Camphor has been previously identified by our group as only present in wines sealed with natural cork [19], which agrees with the results observed for both sparkling wines sealed with 2D stoppers. The most probable hypothesis is the desorption of camphor from natural cork to wines, which is also corroborated by the detection of this compound in wine model solution extracts of natural cork granules [20]. Based on these facts, camphor seems to be a good marker to discriminate wines bottled with natural cork discs versus other closures.

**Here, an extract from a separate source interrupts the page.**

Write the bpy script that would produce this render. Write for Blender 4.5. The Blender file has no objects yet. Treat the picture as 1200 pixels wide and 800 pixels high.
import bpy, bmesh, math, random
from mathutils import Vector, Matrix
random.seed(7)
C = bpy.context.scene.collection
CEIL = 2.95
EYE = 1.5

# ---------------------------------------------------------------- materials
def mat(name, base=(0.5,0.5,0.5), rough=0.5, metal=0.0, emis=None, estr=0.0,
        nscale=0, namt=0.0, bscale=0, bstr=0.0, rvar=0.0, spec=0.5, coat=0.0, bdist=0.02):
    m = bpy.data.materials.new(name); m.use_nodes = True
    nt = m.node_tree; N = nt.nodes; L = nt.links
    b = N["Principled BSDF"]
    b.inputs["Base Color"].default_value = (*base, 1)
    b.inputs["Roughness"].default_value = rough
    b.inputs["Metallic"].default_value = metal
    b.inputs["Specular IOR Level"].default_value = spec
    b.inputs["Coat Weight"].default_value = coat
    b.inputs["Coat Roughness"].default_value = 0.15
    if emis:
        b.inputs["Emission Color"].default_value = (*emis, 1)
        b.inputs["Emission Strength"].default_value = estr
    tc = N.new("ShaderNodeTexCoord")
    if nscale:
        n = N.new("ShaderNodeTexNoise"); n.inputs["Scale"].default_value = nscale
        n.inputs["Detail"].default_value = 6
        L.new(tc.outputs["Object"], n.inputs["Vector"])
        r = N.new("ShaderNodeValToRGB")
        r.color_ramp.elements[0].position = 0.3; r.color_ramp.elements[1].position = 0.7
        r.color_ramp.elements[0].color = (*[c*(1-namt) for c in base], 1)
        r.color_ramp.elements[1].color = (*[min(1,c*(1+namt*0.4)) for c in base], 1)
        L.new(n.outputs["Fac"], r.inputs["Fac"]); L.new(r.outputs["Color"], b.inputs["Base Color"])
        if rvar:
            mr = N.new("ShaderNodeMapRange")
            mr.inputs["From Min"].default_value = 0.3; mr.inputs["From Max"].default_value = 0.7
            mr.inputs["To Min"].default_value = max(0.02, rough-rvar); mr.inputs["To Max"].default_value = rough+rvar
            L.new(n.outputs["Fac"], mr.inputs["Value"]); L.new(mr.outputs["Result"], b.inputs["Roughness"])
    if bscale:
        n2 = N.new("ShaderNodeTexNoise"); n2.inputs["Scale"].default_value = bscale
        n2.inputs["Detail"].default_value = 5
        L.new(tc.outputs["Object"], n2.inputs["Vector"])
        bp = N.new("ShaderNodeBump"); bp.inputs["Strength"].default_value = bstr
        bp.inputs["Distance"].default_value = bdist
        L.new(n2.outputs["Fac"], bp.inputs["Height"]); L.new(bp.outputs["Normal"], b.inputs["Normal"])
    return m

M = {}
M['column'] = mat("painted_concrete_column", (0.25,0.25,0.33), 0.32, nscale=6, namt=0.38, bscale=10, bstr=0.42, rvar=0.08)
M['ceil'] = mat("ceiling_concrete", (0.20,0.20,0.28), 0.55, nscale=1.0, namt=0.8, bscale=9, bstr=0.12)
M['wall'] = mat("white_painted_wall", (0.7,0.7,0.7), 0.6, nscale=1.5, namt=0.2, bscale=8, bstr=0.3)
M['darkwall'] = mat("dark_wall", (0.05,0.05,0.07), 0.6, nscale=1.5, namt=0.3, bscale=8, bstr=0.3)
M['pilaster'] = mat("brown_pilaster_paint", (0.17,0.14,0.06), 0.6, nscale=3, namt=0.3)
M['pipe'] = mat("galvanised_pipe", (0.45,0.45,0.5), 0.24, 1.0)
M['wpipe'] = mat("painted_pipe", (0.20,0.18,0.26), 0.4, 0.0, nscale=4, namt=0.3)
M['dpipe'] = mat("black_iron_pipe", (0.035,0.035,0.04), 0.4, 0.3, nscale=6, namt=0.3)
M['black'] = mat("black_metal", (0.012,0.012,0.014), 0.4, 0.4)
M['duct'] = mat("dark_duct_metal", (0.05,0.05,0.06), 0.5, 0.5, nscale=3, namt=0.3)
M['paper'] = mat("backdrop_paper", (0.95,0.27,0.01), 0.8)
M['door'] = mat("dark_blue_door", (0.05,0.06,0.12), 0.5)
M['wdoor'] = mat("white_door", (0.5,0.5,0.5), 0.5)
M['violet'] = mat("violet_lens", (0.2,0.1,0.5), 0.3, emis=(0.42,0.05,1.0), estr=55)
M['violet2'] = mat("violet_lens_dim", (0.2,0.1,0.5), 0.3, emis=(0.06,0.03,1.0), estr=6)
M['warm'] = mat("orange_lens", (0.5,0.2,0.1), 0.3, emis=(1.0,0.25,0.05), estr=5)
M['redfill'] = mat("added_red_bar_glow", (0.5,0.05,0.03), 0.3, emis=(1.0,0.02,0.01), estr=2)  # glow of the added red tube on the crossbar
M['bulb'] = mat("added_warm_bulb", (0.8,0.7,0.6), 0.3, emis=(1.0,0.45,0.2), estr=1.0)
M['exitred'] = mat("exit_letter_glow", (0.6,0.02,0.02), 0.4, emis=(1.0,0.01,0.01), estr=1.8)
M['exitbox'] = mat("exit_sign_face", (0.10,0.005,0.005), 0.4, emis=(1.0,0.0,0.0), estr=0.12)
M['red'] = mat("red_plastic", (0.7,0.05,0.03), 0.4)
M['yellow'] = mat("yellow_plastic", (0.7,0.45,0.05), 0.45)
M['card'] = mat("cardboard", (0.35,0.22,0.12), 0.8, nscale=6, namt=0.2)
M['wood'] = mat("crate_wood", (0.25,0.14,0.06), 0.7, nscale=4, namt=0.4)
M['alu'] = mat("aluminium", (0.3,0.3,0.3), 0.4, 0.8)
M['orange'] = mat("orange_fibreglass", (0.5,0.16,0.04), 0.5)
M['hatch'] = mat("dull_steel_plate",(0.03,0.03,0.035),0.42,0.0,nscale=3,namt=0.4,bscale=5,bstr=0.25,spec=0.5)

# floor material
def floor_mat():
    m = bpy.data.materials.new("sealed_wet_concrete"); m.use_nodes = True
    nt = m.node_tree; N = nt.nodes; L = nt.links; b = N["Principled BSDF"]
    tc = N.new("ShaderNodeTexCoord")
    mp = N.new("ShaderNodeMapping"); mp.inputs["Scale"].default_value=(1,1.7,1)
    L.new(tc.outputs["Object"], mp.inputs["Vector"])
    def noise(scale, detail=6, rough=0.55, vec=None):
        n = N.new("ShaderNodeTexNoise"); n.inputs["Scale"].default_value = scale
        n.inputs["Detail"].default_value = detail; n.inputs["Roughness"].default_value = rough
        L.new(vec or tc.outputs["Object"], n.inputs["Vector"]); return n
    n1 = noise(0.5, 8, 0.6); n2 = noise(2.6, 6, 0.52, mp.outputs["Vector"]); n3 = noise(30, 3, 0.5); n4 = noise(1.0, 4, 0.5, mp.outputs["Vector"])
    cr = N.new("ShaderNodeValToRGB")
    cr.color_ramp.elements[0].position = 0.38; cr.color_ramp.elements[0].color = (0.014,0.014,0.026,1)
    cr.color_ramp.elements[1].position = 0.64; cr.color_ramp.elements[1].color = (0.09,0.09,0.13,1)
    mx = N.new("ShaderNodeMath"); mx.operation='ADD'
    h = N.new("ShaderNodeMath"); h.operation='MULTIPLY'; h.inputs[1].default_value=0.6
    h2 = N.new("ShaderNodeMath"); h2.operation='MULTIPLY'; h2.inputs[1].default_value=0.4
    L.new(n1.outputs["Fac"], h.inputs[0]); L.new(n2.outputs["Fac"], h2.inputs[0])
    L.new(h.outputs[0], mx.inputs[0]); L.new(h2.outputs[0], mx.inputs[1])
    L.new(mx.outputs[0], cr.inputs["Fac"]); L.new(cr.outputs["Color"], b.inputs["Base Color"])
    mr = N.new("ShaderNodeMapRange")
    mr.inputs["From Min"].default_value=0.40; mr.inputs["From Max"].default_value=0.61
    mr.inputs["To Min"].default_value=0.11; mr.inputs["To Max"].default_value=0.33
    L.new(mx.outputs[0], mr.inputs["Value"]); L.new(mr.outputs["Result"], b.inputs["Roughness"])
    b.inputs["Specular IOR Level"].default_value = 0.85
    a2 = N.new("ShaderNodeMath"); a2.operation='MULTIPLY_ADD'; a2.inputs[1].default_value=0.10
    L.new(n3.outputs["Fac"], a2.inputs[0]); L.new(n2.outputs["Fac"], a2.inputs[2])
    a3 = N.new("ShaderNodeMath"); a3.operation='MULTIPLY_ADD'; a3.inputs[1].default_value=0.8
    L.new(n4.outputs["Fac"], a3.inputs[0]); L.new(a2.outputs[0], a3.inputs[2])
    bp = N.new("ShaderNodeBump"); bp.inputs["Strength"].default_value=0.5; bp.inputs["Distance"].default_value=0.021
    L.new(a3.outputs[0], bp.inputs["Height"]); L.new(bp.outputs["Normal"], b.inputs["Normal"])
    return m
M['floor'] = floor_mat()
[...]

The levels of two alcohols (3-hexen-1-ol and 1-hexanol), one ketone (2-undecanone) and one isoprenoid (β-damascenone) were also significantly influenced by the type of closure in sparkling wine #1. Alcohols can be substrates for wine oxidation originating their correspondent aldehydes [21]. Thus, the lower levels of 3-hexen-1-ol and 1-hexanol in sparkling wine #1 sealed with MA stoppers may be due to their oxidation in hexanal and 3-hexenal, respectively. Though these aldehydes were not detected in the volatile composition of sparkling wine #1 under our experimental conditions. However, 2-undecanone, a ketone that may be also formed by oxidation [21], was found in higher levels in samples sealed with MA. Finally, β-damascenone is mainly produced from direct degradation of carotenoid molecules during fermentation [22]. Higher levels of this isoprenoid were previously found in a dry white wine sealed with natural cork compared with microagglomerated cork [23], in agreement with the results obtained for sparkling wine #1 at 24 months.

5. Conclusions

These results showed that the type of closure has a greater impact on volatile composition of sparkling wines at longer post-bottling periods (42 months). For both sparkling wines, the sparkling cork with natural cork discs better preserved the fruity and sweety aromas after 42 months of bottle aging, due to the presence of higher amounts of ethyl esters. In addition, the presence of camphor in sparkling wines sealed with a sparkling stopper with natural cork discs seems to be a good marker to discriminate this type of closure versus microagglomerated corks. In general, this work emphasizes the importance of the choice of cork closure for the preservation of the aromatic characteristics of sparkling wines, increasing their shelf life.